I recently saw a reference to Tim Visher’s VimGolf in Emacs videos on one of my feeds. It looked interesting so I hopped over to take a look. VimGolf is a site that poses editing challenges that are supposed to be done in Vim. As with golf, the winners are those with the lowest number of (key)strokes. Visher uses these challenges as a basis for videos that highlight various Emacs techniques. Why should Vim users have all the fun, after all?
I’ve watched a couple of the videos and already learned something very useful. I’m not sure what people who grew up with computers are doing but when I learned to type in high school—on a typewriter—we were taught to put two spaces after the period at the end of a sentence. This made sense with the monospaced typescript that typewriters produced but is incorrect for proportional fonts. After reading this rant on the practice I started using just a single space. Then one day I read that I could move forward and backward by sentences using 【Meta+a】 and 【Meta+e】. The problem was that it seemed to move by paragraphs instead. Moving by sentences isn’t something I do a lot so I just shrugged my shoulders and moved on.
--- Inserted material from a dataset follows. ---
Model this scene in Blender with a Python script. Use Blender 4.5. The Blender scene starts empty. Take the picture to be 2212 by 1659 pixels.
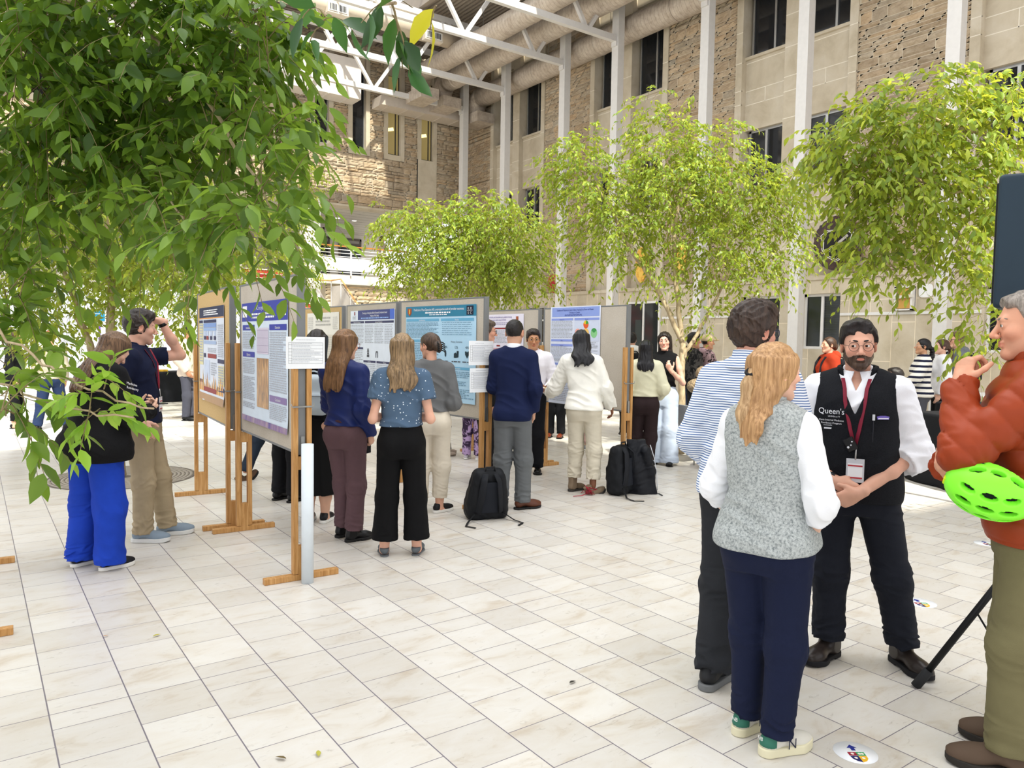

During one of Visher’s videos, I learned that by default Emacs uses a period and two spaces to delimit sentences. That was why moving by sentence wasn’t working for me. The solution to the problem is trivial: simply put
(setq sentence-end-double-space nil) ;period single space ends sentence
in your .emacs
or init.el
file. After doing that, moving by sentences worked correctly.
I really recommend these videos. They’re entertaining and full of things that you might not have known. The later videos show the keystrokes on the screen but the earlier ones don’t so you have to pay attention to what Visher is saying. Still, it’s worth the effort. I’m sure I’ll be passing on other tidbits as I learn them.